Zentrale Orte

06.03.2024 | Lexikon

Zentrale Orte sind solche Gemeinden bzw. Städte, denen im Hinblick auf das Umland eine bestimmte Versorgungsfunktion zukommt. Es handelt sich um Versorgungsfunktionen im Bereich privater und öffentlicher Dienstleistungen, deren Angebot über die engen Gemeindegrenzen wirksam wird. Zu solchen Versorgungsleistungen zählen Schulen, Gymnasien, Universitäten, Bibliotheken, Sportanlagen, Krankenhäuser aber auch Einrichtungen der öffentlichen Verwaltung, Banken und Versicherungsgesellschaften. Von entscheidender Bedeutung für die Bewertung der Zentralität sind auch Verkehrswege, mit denen Umland und Zentrum vernetzt sind. Im Rahmen der Landesplanung unterscheidet man verschiedene Zentralitätsstufen. Die Hierarchie der Zentralität (vom Unter- und Kleinzentrum über das Mittelzentrum bis zum Oberzentrum) kennzeichnet die zunehmende Reichweite der Versorgungsleistungen. Orte höchster Zentralitätsstufe, auf die sich vor allem der öffentliche Verwaltungsbereich konzentriert, die aber auch in der Regel Kultur- und Wirtschaftszentren darstellen, sind Hauptstädte: In Deutschland sind das Berlin und die Landeshauptstädte. Ihnen kommt häufig eine Metropolfunktion zu, insbesondere wenn sie wegen internationaler Einrichtungen oder Veranstaltungen von internationalem Rang besondere Bedeutung erlangen.

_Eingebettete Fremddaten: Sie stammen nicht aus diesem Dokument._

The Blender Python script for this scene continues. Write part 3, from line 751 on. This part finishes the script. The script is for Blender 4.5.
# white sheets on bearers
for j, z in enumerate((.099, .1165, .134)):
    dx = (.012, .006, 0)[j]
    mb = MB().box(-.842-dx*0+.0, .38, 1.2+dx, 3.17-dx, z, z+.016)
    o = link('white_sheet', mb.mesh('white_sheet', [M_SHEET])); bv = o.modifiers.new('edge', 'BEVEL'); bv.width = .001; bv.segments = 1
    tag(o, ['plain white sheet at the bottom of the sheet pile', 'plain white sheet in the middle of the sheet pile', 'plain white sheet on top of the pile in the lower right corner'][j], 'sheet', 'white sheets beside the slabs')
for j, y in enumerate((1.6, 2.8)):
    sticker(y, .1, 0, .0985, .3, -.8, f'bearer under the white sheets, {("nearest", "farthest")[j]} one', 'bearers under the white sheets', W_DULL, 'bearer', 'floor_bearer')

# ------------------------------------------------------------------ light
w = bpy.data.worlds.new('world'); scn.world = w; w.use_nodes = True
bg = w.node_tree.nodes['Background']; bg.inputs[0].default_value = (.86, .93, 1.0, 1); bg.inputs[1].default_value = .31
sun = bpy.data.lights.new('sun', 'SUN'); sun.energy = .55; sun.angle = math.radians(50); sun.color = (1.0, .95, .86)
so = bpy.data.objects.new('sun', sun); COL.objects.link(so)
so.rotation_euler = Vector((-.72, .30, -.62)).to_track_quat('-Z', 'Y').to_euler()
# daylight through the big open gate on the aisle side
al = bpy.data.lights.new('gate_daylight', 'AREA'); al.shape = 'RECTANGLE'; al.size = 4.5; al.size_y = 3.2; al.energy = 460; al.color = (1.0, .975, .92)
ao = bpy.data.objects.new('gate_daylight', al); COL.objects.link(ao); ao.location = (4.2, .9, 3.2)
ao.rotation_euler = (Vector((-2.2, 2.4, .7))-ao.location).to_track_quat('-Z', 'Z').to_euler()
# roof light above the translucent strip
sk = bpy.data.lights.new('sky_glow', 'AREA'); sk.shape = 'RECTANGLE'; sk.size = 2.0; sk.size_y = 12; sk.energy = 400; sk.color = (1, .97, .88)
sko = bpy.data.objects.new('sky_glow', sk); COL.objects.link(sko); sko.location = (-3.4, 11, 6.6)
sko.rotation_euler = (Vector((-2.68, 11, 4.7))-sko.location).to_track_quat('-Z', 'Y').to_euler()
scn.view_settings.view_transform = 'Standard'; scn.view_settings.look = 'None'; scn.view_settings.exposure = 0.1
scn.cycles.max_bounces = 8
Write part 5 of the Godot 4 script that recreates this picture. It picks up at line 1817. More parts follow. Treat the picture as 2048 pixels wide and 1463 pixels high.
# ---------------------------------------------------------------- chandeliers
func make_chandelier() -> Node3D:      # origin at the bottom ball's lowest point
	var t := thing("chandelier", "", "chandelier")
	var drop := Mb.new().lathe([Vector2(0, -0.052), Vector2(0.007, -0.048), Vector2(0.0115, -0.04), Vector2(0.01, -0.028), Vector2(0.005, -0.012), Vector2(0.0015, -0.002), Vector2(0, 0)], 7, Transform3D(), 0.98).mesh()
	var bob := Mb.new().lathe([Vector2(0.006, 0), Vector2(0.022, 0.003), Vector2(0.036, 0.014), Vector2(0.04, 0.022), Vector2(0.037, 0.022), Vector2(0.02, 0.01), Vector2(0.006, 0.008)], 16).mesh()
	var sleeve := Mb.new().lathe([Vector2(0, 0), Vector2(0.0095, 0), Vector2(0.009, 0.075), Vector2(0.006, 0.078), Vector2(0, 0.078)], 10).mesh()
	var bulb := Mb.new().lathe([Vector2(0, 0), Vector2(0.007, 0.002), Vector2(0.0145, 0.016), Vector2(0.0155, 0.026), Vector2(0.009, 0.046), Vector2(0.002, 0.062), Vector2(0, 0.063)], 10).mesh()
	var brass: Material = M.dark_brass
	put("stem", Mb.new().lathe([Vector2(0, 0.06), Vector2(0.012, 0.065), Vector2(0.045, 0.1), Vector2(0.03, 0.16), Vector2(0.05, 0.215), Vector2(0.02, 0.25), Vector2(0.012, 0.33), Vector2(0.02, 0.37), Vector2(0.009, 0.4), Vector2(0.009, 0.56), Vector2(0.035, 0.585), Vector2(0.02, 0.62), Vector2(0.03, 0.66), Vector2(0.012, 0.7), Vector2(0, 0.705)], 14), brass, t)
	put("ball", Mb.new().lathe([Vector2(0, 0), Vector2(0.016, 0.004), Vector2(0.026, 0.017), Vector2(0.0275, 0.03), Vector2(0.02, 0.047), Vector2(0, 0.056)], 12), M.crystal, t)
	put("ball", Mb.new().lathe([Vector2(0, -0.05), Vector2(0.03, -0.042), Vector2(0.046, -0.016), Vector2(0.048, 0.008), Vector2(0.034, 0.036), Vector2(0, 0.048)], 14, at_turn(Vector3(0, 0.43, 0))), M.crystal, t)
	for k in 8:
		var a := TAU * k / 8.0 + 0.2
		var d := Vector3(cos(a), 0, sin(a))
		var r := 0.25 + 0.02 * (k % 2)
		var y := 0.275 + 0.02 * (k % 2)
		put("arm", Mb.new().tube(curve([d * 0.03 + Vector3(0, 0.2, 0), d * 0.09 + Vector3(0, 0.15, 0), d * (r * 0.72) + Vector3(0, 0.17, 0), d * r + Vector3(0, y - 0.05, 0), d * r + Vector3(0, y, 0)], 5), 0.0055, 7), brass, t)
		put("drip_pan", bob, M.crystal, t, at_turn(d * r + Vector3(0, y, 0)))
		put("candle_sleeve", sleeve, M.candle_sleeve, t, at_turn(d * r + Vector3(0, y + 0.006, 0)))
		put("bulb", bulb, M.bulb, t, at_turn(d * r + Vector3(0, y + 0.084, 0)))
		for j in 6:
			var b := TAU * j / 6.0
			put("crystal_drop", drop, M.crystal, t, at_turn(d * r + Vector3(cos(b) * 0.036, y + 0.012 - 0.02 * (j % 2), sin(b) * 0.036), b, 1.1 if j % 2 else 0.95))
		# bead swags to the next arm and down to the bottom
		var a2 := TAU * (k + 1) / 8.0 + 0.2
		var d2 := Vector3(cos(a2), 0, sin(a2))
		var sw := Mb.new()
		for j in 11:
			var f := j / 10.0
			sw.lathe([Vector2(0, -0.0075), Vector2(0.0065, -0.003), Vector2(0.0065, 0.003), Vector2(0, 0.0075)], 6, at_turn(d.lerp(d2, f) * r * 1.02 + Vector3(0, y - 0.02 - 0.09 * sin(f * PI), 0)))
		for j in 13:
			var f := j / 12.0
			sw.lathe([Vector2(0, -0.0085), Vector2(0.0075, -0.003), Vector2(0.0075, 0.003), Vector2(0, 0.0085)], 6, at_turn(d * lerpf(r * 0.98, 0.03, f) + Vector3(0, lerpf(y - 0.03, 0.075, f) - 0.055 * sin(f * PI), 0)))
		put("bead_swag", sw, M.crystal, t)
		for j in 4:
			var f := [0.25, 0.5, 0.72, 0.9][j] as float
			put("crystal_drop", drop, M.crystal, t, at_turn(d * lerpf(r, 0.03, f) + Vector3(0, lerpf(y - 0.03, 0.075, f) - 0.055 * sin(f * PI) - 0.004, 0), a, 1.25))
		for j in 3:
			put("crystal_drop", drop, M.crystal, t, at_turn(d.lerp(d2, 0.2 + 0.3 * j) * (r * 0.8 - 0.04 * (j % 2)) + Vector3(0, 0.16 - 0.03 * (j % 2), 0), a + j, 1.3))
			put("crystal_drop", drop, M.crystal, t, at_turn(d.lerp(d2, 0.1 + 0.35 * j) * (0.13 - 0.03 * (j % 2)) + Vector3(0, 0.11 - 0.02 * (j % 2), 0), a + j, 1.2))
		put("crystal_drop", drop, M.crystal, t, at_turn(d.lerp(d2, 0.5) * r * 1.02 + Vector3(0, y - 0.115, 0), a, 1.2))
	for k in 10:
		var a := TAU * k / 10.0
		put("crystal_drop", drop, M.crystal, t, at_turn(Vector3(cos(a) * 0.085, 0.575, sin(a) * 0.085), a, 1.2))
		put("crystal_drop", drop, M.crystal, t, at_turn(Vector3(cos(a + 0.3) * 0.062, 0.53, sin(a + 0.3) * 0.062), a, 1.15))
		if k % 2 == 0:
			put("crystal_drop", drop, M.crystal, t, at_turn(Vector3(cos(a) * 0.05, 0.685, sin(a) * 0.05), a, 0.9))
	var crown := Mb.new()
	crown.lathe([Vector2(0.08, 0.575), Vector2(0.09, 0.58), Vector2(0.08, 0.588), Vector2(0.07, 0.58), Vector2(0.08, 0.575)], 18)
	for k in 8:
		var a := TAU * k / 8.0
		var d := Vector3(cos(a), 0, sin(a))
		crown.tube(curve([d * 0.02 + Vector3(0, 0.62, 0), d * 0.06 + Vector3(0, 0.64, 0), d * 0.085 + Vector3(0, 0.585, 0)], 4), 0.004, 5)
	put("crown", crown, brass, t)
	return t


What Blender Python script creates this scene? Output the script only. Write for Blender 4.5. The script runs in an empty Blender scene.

Zu beobachten sind Tendenzen von Wanderungen aus den Kernstädten in das Umland, des Abbaus alter Industrien in den Kernstädten und des Aufbaus neuer Industrien im Umland und damit verbundenen eine Verdichtung der Region. Oberzentren geraten dadurch zunehmend in das Spannungsfeld, einerseits erhöhte überregional wirksamen Leistungen für das Umland erbringen zu müssen, andererseits aber mit relativ sinkenden Steuereinnahmen fertig werden zu müssen.

In Deutschland gibt es nach einer Einstufung vom Januar 2004 insgesamt 91 Oberzentren und 6 mögliche Oberzentren. Hinzu kommt eine Reihe von mit einander zu jeweils einem Oberzentrum verbundenen Städten z.B. Nürnberg-Erlangen-Fürth. Einige Mittelzentren übernehmen darüber hinaus Teilfunktionen eines Oberzentrums. Außerdem gibt es 728 Mittelzentren.
Untersuchungen haben ergeben, dass sehr große Unterschiede zwischen den Bundesländern bestehen, was die Differenzierung der Stufigkeit der Zentrale-Orte-Hierarchie und die Mindestbevölkerungszahlen der zentralörtlichen Verflechtungsbereiche angeht.

Im Zuge der Novellierung des Baugesetzbuches wurde Wert darauf gelegt, bei den Abstimmungsprozessen von Bauleitplänen zwischen den Gemeinden auf deren unterschiedliche Zentralitätsfunktionen stärker Rücksicht zu nehmen.

Das Modell der zentralen Orte (Zentrale-Orte-System ZOS) wurde in den 30er Jahren des 20. Jahrhunderts von W. Christaller entwickelt und gehört zu den Ursprungsgrundlagen der heutigen Raumordnung und Landesplanung. In der Wissenschaft gehört die Zentralitätstheorie zu einem selbständigen Theoriegebäude innerhalb der Geographie.